Rancunier, Alassane Ouattara a fait sanctionner des cadres du PDCI-RDA : le 1er août, le gouvernement a révoqué le maire de la commune du Plateau, à Abidjan, en violation de la loi. Le PDCI-RDA a répliqué en dénonçant une « dérive autoritaire ». Longtemps aphone, il est désormais devenu le parti qui s’exprime et critique le plus, lançant même des piques sibyllines au président. Tout en disant espérer que l’amnistie contribuera « à une décrispation de la vie politique », il a ainsi déclaré qu’il remerciait « la communauté internationale et tous les acteurs qui ont œuvré, dans le secret, pour faciliter la prise de cette décision ».
Basculant subrepticement dans l’opposition, le PDCI-RDA se rapproche aussi d’autres partis. Fin juin, Henri Konan Bédié a rencontré des membres d’un mouvement fondé par Charles Blé Goudé, l’ancien ministre de la jeunesse de Laurent Gbagbo. Un responsable du PDCI-RDA, Jean-Louis Billon, ministre du commerce de 2012 à 2015, a quant à lui rendu visite, fin juillet, à Laurent Gbagbo, 73 ans, et à Charles Blé Goudé à la prison de la Cour pénale internationale, aux Pays-Bas, où les deux hommes sont jugés pour crimes contre l’humanité.

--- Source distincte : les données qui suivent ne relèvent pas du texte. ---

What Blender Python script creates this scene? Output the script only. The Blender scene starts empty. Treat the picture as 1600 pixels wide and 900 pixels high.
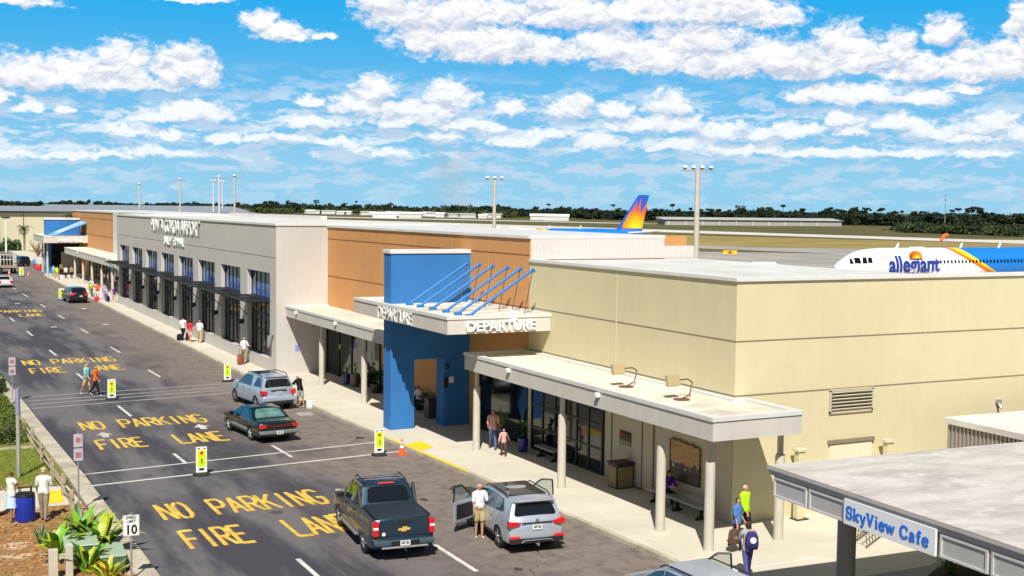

Le PDCI-RDA sait que Laurent Gbagbo, qui jouit toujours d’une grande popularité, pourrait retrouver la liberté d’ici à quelques mois, à l’issue de l’examen de sa demande de non-lieu déposée fin juillet. En cas de libération de l’ex-président, son parti, le FPI, très affaibli par les années de présidence Ouattara, retrouvera de la vigueur, tout comme le reste de l’opposition qui a longtemps vécu dans un climat de peur. Le pouvoir aura du mal à survivre politiquement.
En attendant, Alassane Ouattara n’a pas perdu totalement la main. Rien ne dit qu’il laissera la révision de la CEI aboutir aux réformes demandées par l’opposition. Il reste aussi en partie maître du temps : après avoir alternativement évoqué l’idée d’un troisième mandat et la volonté qu’il aurait de passer le flambeau à une nouvelle génération, il n’a toujours pas dit clairement s’il comptait bien quitter le pouvoir en 2020, à la fin de son second et dernier mandat, comme le prévoit la Constitution. En entretenant ainsi le doute, il demeure au centre du jeu politique.